If you want to improve things you need to address underlying causes like the housing and opportunity crisis. Enforcement can be used in a way that changes their circumstances rather than putting them in a box. You need both.

Conservative policies can succeed if there is a progressive city just across Lake Washington. Why smash windows in a place where the police will harass you if you can be in a place where they don’t? Well, it works locally at least.

I see how treating underlying causes would help, but people are mobile, so doing it with local resources is never going to be a winner. So conservative solutions will show more effect locally than progressive ones, unfortunately, and local voters want to see improvement, not futility.

The other problem is that we are still conflating a drug crisis with a homeless crisis, the people busting your car window and stealing your Amazon packages are more likely in the former category even if they might be in the latter.
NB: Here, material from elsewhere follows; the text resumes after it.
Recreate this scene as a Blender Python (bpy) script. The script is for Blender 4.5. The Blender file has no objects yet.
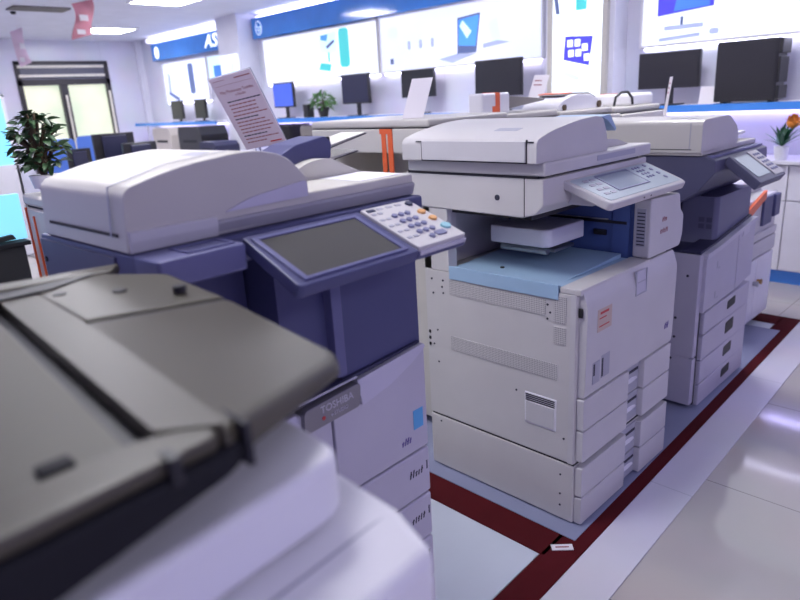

Let’s set aside the gang question for a bit and stick to homelessness. Homelessness isn’t the root cause of the crimes committed by homeless people. The “invisible homeless” who sleep on a buddy’s couch, sometimes even have jobs, and never smash car windows or anything like that are a silent majority of homeless people.

Instead, for the criminal minority of homeless people, the root cause of their homelessness isn’t a housing shortage or a lack of opportunity; it’s extreme untreated drug addiction or mental illness. This is also the root cause of their criminal behavior. If you try to give those people housing, they will just end up destroying it. These are not functional human beings acting rationally.

If you want to address the root cause here, you’re going to need to involuntarily commit these people to drug rehab or psychiatric treatment. Enforcement and addressing underlying causes go hand in hand here: if you arrest drug-addicted or mentally ill people for the crimes they commit, you already have them in state custody and you can just transfer them into involuntary commitment. We need to build and staff the facilities to do that, but that’s the solution.

I suspect that when a city gets too dense or too expensive to have really cheap trailer parks is when it starts having homeless issues.
Literally the Scrooge solution "are there no prisons?"